Prominent Australian investor Rick Baker’s biggest mistake and what he learnt from it

Australian venture capitalist Rick Baker was once offered an investment in Facebook.

The $25 million investment was at a $32 billion valuation at the time, and by today it would’ve made a 10 times return.

But Baker said no.

In a Blackbird Ventures AMA, he explained why.

“It was to do with the investment strategy at the time where we were not supposed to hold listed assets,” Baker says.

“We felt that Facebook would list soon and most of the value would accrue in the public market.

“In the end we would have made three times our money on IPO but I guess we were mostly right that most of the value would accrue post-IPO.”

This experience has made a lasting impression on the investor.

“The real lesson is to break the rules sometimes for great things,” Baker says.

This lost opportunity has led Baker to take more risks with investments, with the VC firm that he founded, Blackbird Ventures, recently taking a dive into the driverless cars market.

“At the time we invested it was illegal all over the world and there was no prospect of legislation changing,” he says.

“We invested on the thesis that this is such a fundamental positive change for the world that if these cars could be created, governments would have to change the laws.

“We’ve been amazed at how fast these laws are coming.”

Baker’s online Q&A session also included a number of insight and useful takeaways from one of the country’s most prominent startup investors.

What founders fail to do

Baker says that startup founders often fail to talk about the investor’s own ambition for their company when on the hunt for funding.

“It’s really important to understand if the potential investor’s ambitions for the company are the same as yours,” he says.

“It’s amazing how this conversation often doesn’t happen until years after the investment.”

He says founders regularly think too small.

“I spend a lot of time listening to founders’ plans and asking them if they can 10 times or 100 times them,” Baker says.

Why diversity matters

Baker says that diversity in all its forms needs to be improved in both the startup and venture capital industries in Australia.

“We need way more diversity and we all need to work in whatever way we can to drive that,” he says.

“But I’m quietly pleased to see more women and more cultural backgrounds coming through our office as founders.

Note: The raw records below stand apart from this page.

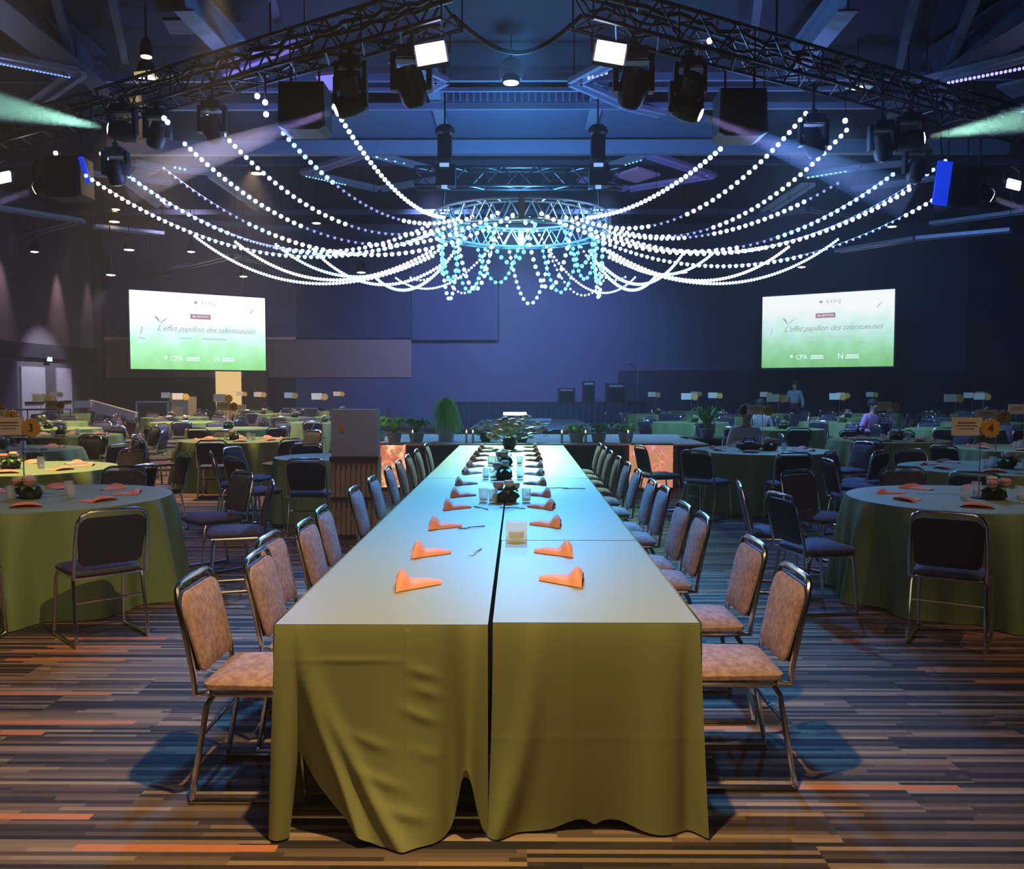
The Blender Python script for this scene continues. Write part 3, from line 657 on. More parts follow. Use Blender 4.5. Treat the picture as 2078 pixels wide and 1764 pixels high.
for k in range(NL):
    a0 = 2 * PI * (k + .1) / NL - PI / 2; a1 = a0 + 2 * PI / NL * 1.25; r = HR - .1
    A = HC + Vector((r * math.cos(a0), r * math.sin(a0), -.05)); B = HC + Vector((r * math.cos(a1), r * math.sin(a1), -.05))
    string(A, B, 3.65 + .25 * ((k * 5) % 3), [(1, 'teal' if k % 3 else 'cyan')], 'teal bulb loop hanging under the ring, %s clockwise from the front' % od[k], sp=.15, group='teal bulb loops under the ring')
for k, (x0, x1, my) in enumerate(((1040, 800, 575), (1000, 905, 590), (925, 830, 560), (1075, 1290, 585), (1110, 1230, 595), (1180, 1270, 560))):
    A = P(x0, 440 if k % 3 == 0 else 500, 21.5 if k % 3 else 18.1); B = P(x1, 560, 22.5); string(A, B, zmid(A, B, my), [(1, 'ice')], 'white bulb swag crossing under the ring, %s of six' % od[k], sp=.12, size='s', group='white swags under the ring')

# ------------------------------------------------------------------ screens
def screen(px0, py0, Yl, px1, Yr, py1, label, dim):
    a = P(px0, py0, Yl); b = P(px1, py1, Yr); W = math.hypot(b.x - a.x, b.y - a.y); H = 2.76; ang = math.atan2(b.y - a.y, b.x - a.x)
    t = thing('projection_screen', label, 'screen', ((a.x + b.x) / 2, (a.y + b.y) / 2, a.z - H / 2), ang)
    MB().box((0, .06, 0), (W + .1, .08, H + .1)).build('frame', BLACKP, t, smooth=False)
    m = bpy.data.materials.new('screen_image'); m.use_nodes = True; nt = m.node_tree; N = nt.nodes; L = nt.links; b_ = N['Principled BSDF']
    tc = N.new('ShaderNodeTexCoord'); sp = N.new('ShaderNodeSeparateXYZ'); L.new(tc.outputs['Object'], sp.inputs[0])
    ns = N.new('ShaderNodeTexNoise'); ns.inputs['Scale'].default_value = 1.6; ns.inputs['Detail'].default_value = 6; L.new(tc.outputs['Object'], ns.inputs[0])
    ad = N.new('ShaderNodeMath'); ad.operation = 'MULTIPLY_ADD'; L.new(ns.outputs[0], ad.inputs[0]); ad.inputs[1].default_value = -1.1; L.new(sp.outputs[2], ad.inputs[2])
    mr = N.new('ShaderNodeMapRange'); mr.inputs[1].default_value = -1.95; mr.inputs[2].default_value = .85; L.new(ad.outputs[0], mr.inputs[0])
    cr = N.new('ShaderNodeValToRGB'); e = cr.color_ramp.elements; e[0].color = (.22, .55, .2, 1); e[1].color = (.88, 1, .98, 1) if dim < 1 else (.97, 1, 1, 1); e[1].position = .8
    q = e.new(.3); q.color = (.36, .75, .45, 1); q = e.new(.5); q.color = (.6, .92, .85, 1)
    L.new(mr.outputs[0], cr.inputs[0]); L.new(cr.outputs[0], b_.inputs['Emission Color']); b_.inputs['Emission Strength'].default_value = dim
    b_.inputs['Base Color'].default_value = (.02, .02, .02, 1)
    im = MB().box((0, 0, 0), (W, .04, H)).build('picture', m, t, smooth=False)
    ink = mat('slide_ink', (.1, .12, .12), .6, emit=(.36, .45, .47), es=.9); ink2 = mat('slide_ink_soft', (.1, .12, .12), .6, emit=(.62, .76, .77), es=.9); wh = mat('slide_white', (.9, .9, .9), .6, emit=(.75, 1, .9), es=1); red = mat('slide_red', (.3, .05, .08), .6, emit=(.45, .22, .32), es=.9)
    def tx(s, size, x, z, m, shear=0, spc=1.0):
        o = text_mesh('lettering', s, size, m, im, shear, spacing=spc); o.location = (x * W, -.025, z * H)
    tx("L'effet papillon des talentueuses", .30, .05, .03, ink, .45, .95); tx('AFPQ', .17, .06, .38, ink, 0, 1.5); MB().box((-.11 * W, -.026, -.09 * H), (.09 * W, .01, .018 * H)).build('caption_line', ink2, im, smooth=False); MB().box((.10 * W, -.026, -.09 * H), (.18 * W, .01, .02 * H)).build('caption_line', ink2, im, smooth=False)
    tx('CPA', .25, -.18, -.36, wh, 0, .9); tx('N', .28, .12, -.36, wh)
    g = MB().box((.0 * W, -.026, .2 * H), (.15 * W, .012, .065 * H)); g.build('edition_box', red, im, smooth=False); o = text_mesh('lettering', '20e ÉDITION', .11, wh, im); o.location = (0, -.036, .2 * H)
    for x0, z0, x1, z1, mm in ((-.33, .18, -.29, .09, ink), (-.29, .09, -.22, .19, ink2), (-.42, .05, -.44, -.1, ink2), (-.44, -.1, -.38, -.13, ink2), (.38, .27, .42, .35, ink2)):
        mb = MB(); d = Vector((x1 - x0, 0, z1 - z0)); n_ = Vector((-d.z * H, 0, d.x * W)).normalized() * .035
        a_, b2 = Vector((x0 * W, -.026, z0 * H)), Vector((x1 * W, -.026, z1 * H)); mb.v = [tuple(a_ - n_ * .6), tuple(b2), tuple(a_ + n_), tuple(a_.lerp(b2, .4) + n_ * 1.6)]; mb.f = [(0, 1, 3, 2)]
        mb2 = MB(); mb2.poly([(p[0], p[2]) for p in (mb.v[0], mb.v[1], mb.v[3], mb.v[2])], .006, c=(0, -.026, 0)); mb2.build('butterfly_mark', mm, im, smooth=False)
    MB().poly([(-.035 * W, .36 * H), (-.02 * W, .385 * H), (-.035 * W, .41 * H), (-.05 * W, .385 * H)], .01, c=(0, -.026, 0)).build('diamond_logo', ink, im, smooth=False)
    MB().poly([(-.27 * W, -.34 * H), (-.255 * W, -.32 * H), (-.245 * W, -.35 * H), (-.262 * W, -.37 * H)], .01, c=(0, -.026, 0)).build('leaf_logo', wh, im, smooth=False)
    for z_, w_ in ((-.345, .09), (-.375, .1)):
        MB().box((.205 * W, -.026, z_ * H), (w_ * W, .01, .018 * H)).build('caption_line', wh, im, smooth=False)
        MB().box((-.06 * W, -.026, z_ * H), (w_ * W, .01, .018 * H)).build('caption_line', wh, im, smooth=False)
    for sx in (-1, 1): MB().bar((sx * W * .35, .06, H / 2), (sx * W * .35, .06, CZ - t.location.z), .015, 5).build('hanging_cable', BLACKM, t)
    return t
screen(262, 588, 31.1, 537, 34.1, 603, 'large lit screen on the left showing a green and white slide', 1.45)
screen(1548, 603, 34.9, 1816, 32.1, 591, 'large lit screen on the right showing a green and white slide', 1.0)

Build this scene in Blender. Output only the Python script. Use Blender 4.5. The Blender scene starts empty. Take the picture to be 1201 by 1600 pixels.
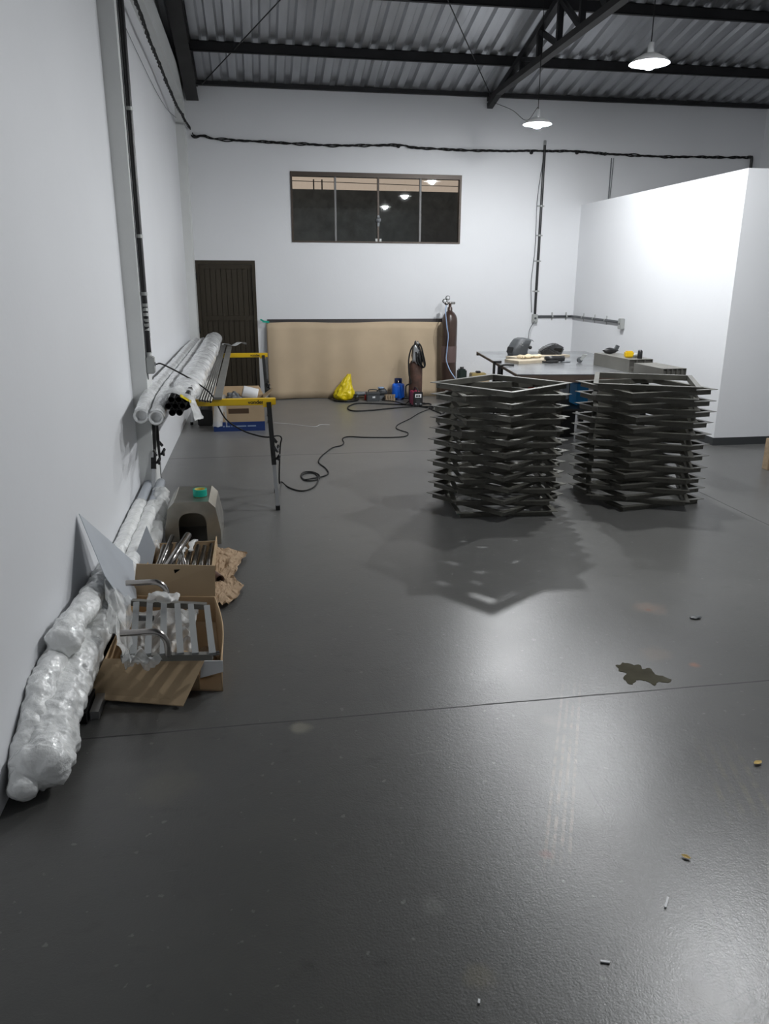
import bpy, bmesh, math, random
from mathutils import Vector, Matrix, noise as mnoise

SC = bpy.context.scene
COL = SC.collection
PI = math.pi
rnd = random.Random(7)

# ------------------------------------------------------------------ camera, world, exposure
YAW, PITCH, ROLL, FPX, CAMH = 0.1625308, 0.2967849, 0.0034662, 1194.9, 1.75
D = Vector((math.sin(YAW)*math.cos(PITCH), math.cos(YAW)*math.cos(PITCH), -math.sin(PITCH)))
R0 = Vector((math.cos(YAW), -math.sin(YAW), 0))
U0 = R0.cross(D)
RT = math.cos(ROLL)*R0 + math.sin(ROLL)*U0
UP = -math.sin(ROLL)*R0 + math.cos(ROLL)*U0
EYE = Vector((0, 0, CAMH))
cd = bpy.data.cameras.new('camera')
cam = bpy.data.objects.new('camera', cd); COL.objects.link(cam)
cd.sensor_fit = 'HORIZONTAL'; cd.sensor_width = 36.0; cd.lens = 36.0*FPX/1201.0
cd.clip_start = 0.05; cd.clip_end = 200
cam.matrix_world = Matrix(((RT.x, UP.x, -D.x, EYE.x), (RT.y, UP.y, -D.y, EYE.y), (RT.z, UP.z, -D.z, EYE.z), (0, 0, 0, 1)))
SC.camera = cam
SC.view_settings.view_transform = 'Standard'; SC.view_settings.look = 'None'
SC.view_settings.gamma = 1.0; SC.view_settings.use_curve_mapping = False
SC.view_settings.exposure = 0.0
w = bpy.data.worlds.new('night_sky'); SC.world = w; w.use_nodes = True
w.node_tree.nodes['Background'].inputs[0].default_value = (0.80, 0.62, 0.50, 1)
w.node_tree.nodes['Background'].inputs[1].default_value = 0.75
LAMP_STRENGTH = 1640.0

def on(ax, v, x, y):
    """point of the plane (axis ax = v) that the survey of the photograph gives for a pixel"""
    q = RT*(x-600.5)/FPX - UP*(y-800)/FPX + D
    return EYE + q*((v-EYE[ax])/q[ax])
def PX(v, x, y): return on(0, v, x, y)
def PY(v, x, y): return on(1, v, x, y)
def PZ(v, x, y): return on(2, v, x, y)
def roofpt(x, y):
    q = RT*(x-600.5)/FPX - UP*(y-800)/FPX + D
    t = (ROOF0+SLOPE*YB-EYE.z)/(q.z+SLOPE*q.y)
    return EYE+q*t

XL, YB, XR, XP, YP, ZP = -0.93, 11.71, 7.75, 4.90, 7.58, 2.81
ROOF0, SLOPE, RIDGE = 4.20, 0.22, 3.6
def roofz(y): return ROOF0 + SLOPE*(YB-y)

# ------------------------------------------------------------------ materials
def mat(name, col, rough=0.5, metal=0.0, var=0.0, vscale=6.0, bump=0.0, bscale=40.0, spec=0.5, coat=0.0, trans=0.0, alpha=1.0, stretch=None, col2=None, emit=None, es=0.0):
    m = bpy.data.materials.new(name); m.use_nodes = True
    nt = m.node_tree; b = nt.nodes['Principled BSDF']
    b.inputs['Base Color'].default_value = (*col, 1)
    b.inputs['Roughness'].default_value = rough; b.inputs['Metallic'].default_value = metal
    b.inputs['Specular IOR Level'].default_value = spec
    b.inputs['Coat Weight'].default_value = coat
    b.inputs['Transmission Weight'].default_value = trans
    b.inputs['Alpha'].default_value = alpha
    if emit:
        b.inputs['Emission Color'].default_value = (*emit, 1); b.inputs['Emission Strength'].default_value = es
    tc = nt.nodes.new('ShaderNodeTexCoord'); src = tc.outputs['Object']
    if stretch:
        mp = nt.nodes.new('ShaderNodeMapping'); mp.inputs['Scale'].default_value = stretch
        nt.links.new(src, mp.inputs['Vector']); src = mp.outputs['Vector']
    if var > 0 or col2:
        n = nt.nodes.new('ShaderNodeTexNoise'); n.inputs['Scale'].default_value = vscale; n.inputs['Detail'].default_value = 5
        nt.links.new(src, n.inputs['Vector'])
        r = nt.nodes.new('ShaderNodeValToRGB')
        r.color_ramp.elements[0].position = 0.3; r.color_ramp.elements[1].position = 0.7
        c2 = col2 if col2 else tuple(min(1, c*(1+var)) for c in col)
        c1 = col if col2 else tuple(c*(1-var) for c in col)
        r.color_ramp.elements[0].color = (*c1, 1); r.color_ramp.elements[1].color = (*c2, 1)
        nt.links.new(n.outputs['Fac'], r.inputs['Fac']); nt.links.new(r.outputs['Color'], b.inputs['Base Color'])
    if bump > 0:
        n2 = nt.nodes.new('ShaderNodeTexNoise'); n2.inputs['Scale'].default_value = bscale; n2.inputs['Detail'].default_value = 4
        nt.links.new(src, n2.inputs['Vector'])
        bp = nt.nodes.new('ShaderNodeBump'); bp.inputs['Strength'].default_value = bump; bp.inputs['Distance'].default_value = 0.02
        nt.links.new(n2.outputs['Fac'], bp.inputs['Height']); nt.links.new(bp.outputs['Normal'], b.inputs['Normal'])
    return m

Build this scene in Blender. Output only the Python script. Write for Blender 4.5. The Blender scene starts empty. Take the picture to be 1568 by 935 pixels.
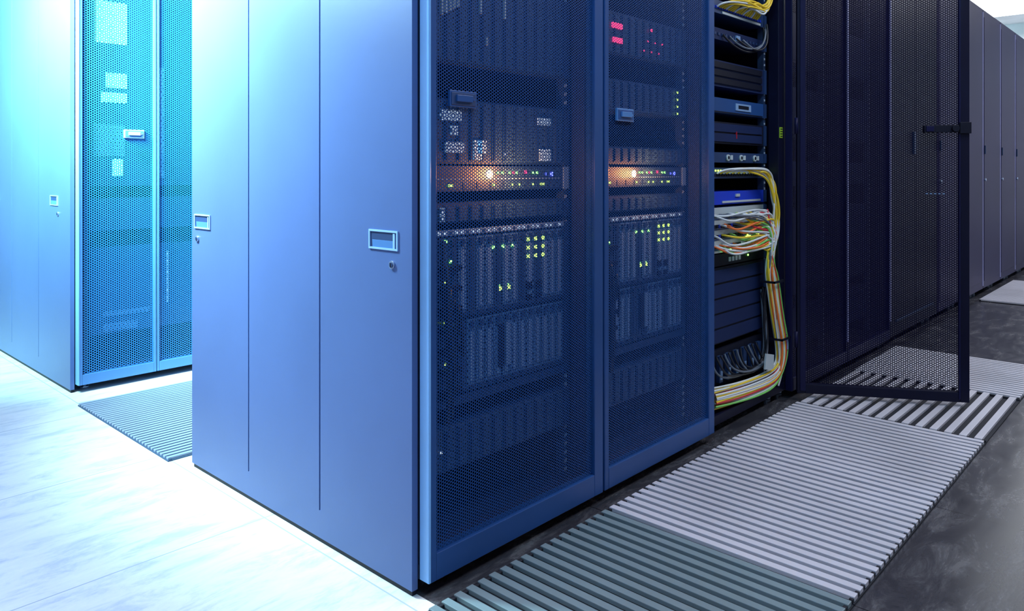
import bpy, math, random
from mathutils import Vector
random.seed(7)
sc = bpy.context.scene
sc.view_settings.view_transform = 'Standard'
sc.view_settings.look = 'None'
H = 0.86
# ------------------------------------------------------------------ materials
def newmat(name):
    m = bpy.data.materials.new(name); m.use_nodes = True
    nt = m.node_tree; b = nt.nodes['Principled BSDF']
    return m, nt, b
def setc(b, col, rough=.5, metal=0., spec=.5):
    b.inputs['Base Color'].default_value = (*col, 1)
    b.inputs['Roughness'].default_value = rough
    b.inputs['Metallic'].default_value = metal
    b.inputs['Specular IOR Level'].default_value = spec
def paint(name, col, rough=.4, metal=0., var=.12, bump=.05, scale=60, spec=.5):
    m, nt, b = newmat(name); setc(b, col, rough, metal, spec)
    N = nt.nodes.new; L = nt.links.new
    tc = N('ShaderNodeTexCoord'); n = N('ShaderNodeTexNoise'); n.inputs['Scale'].default_value = 2.3
    n.inputs['Detail'].default_value = 5
    L(tc.outputs['Object'], n.inputs['Vector'])
    r = N('ShaderNodeMapRange'); r.inputs[1].default_value = .3; r.inputs[2].default_value = .7
    r.inputs[3].default_value = 1-var; r.inputs[4].default_value = 1+var
    L(n.outputs['Fac'], r.inputs[0])
    mx = N('ShaderNodeVectorMath'); mx.operation = 'SCALE'; mx.inputs[0].default_value = col
    L(r.outputs[0], mx.inputs['Scale']); L(mx.outputs[0], b.inputs['Base Color'])
    n2 = N('ShaderNodeTexNoise'); n2.inputs['Scale'].default_value = scale; L(tc.outputs['Object'], n2.inputs['Vector'])
    bp = N('ShaderNodeBump'); bp.inputs['Strength'].default_value = bump; bp.inputs['Distance'].default_value = .002
    L(n2.outputs['Fac'], bp.inputs['Height']); L(bp.outputs[0], b.inputs['Normal'])
    return m
def emis(name, col, s):
    m, nt, b = newmat(name); setc(b, (0.02,0.02,0.02))
    b.inputs['Emission Color'].default_value = (*col, 1); b.inputs['Emission Strength'].default_value = s
    if name.startswith('led'): m.cycles.emission_sampling = 'NONE'
    return m
def hexmask(nt, pitch, r, swap=False):
    N = nt.nodes.new; L = nt.links.new
    tc = N('ShaderNodeTexCoord'); sep = N('ShaderNodeSeparateXYZ'); L(tc.outputs['Object'], sep.inputs[0])
    cmb = N('ShaderNodeCombineXYZ')
    def mul(sock, k):
        a = N('ShaderNodeMath'); a.operation = 'MULTIPLY'; a.inputs[1].default_value = k; L(sock, a.inputs[0]); return a.outputs[0]
    if swap:
        L(mul(sep.outputs['X'], 1/pitch), cmb.inputs[0]); L(mul(sep.outputs['Z'], 1/pitch/1.7320508), cmb.inputs[1])
    else:
        L(mul(sep.outputs['Z'], 1/pitch), cmb.inputs[0]); L(mul(sep.outputs['X'], 1/pitch/1.7320508), cmb.inputs[1])
    outs = []
    for off in (0., .5):
        ad = N('ShaderNodeVectorMath'); ad.operation = 'ADD'; ad.inputs[1].default_value = (off+100, off+100, 0); L(cmb.outputs[0], ad.inputs[0])
        fr = N('ShaderNodeVectorMath'); fr.operation = 'FRACTION'; L(ad.outputs[0], fr.inputs[0])
        sb = N('ShaderNodeVectorMath'); sb.operation = 'SUBTRACT'; sb.inputs[1].default_value = (.5, .5, 0); L(fr.outputs[0], sb.inputs[0])
        ml = N('ShaderNodeVectorMath'); ml.operation = 'MULTIPLY'; ml.inputs[1].default_value = (1, 1.7320508, 0); L(sb.outputs[0], ml.inputs[0])
        ln = N('ShaderNodeVectorMath'); ln.operation = 'LENGTH'; L(ml.outputs[0], ln.inputs[0]); outs.append(ln.outputs['Value'])
    mn = N('ShaderNodeMath'); mn.operation = 'MINIMUM'; L(outs[0], mn.inputs[0]); L(outs[1], mn.inputs[1])
    lt = N('ShaderNodeMath'); lt.operation = 'LESS_THAN'; lt.inputs[1].default_value = r; L(mn.outputs[0], lt.inputs[0])
    return lt.outputs[0]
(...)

We’re not there by any means but things are improving.

“We need to make sure we showcase diversity where we can. Immigrants have always been a key source of innovation over history. There’s something about starting out in a new country and cutting cultural ties from childhood that makes immigrants more likely to try new things and work really hard to do it.”

He says that everyone in the industry needs to take practical steps to improve the diversity gap.

“Start at home. Do unconscious bias testing and training to understand where your biases lie and get processes into your work to stop them,” Baker says.

“Work with things that make a practical difference, like projects that help girls get into STEM help immigrants access networks and finance and help students from lower socio-economic areas access education and opportunities.”

Why we need lighthouses

One of the biggest areas where Australia is still lagging behind startup hubs in Europe and the US is the existence of prominent startup “lighthouses” to guide the next generation, something that can only happen with time, Baker says.

“The main thing is a bunch of lighthouse successes and the communities that form around them and help create the next generation,” he says.

“These lighthouse successes create confidence that others can do it too. They create huge amounts of expertise in the community hat leaks out over time. They give investors returns on their capital that they can in turn reinvest. The cycle goes on.

“This is starting to happen here but we’ve got some way to go.”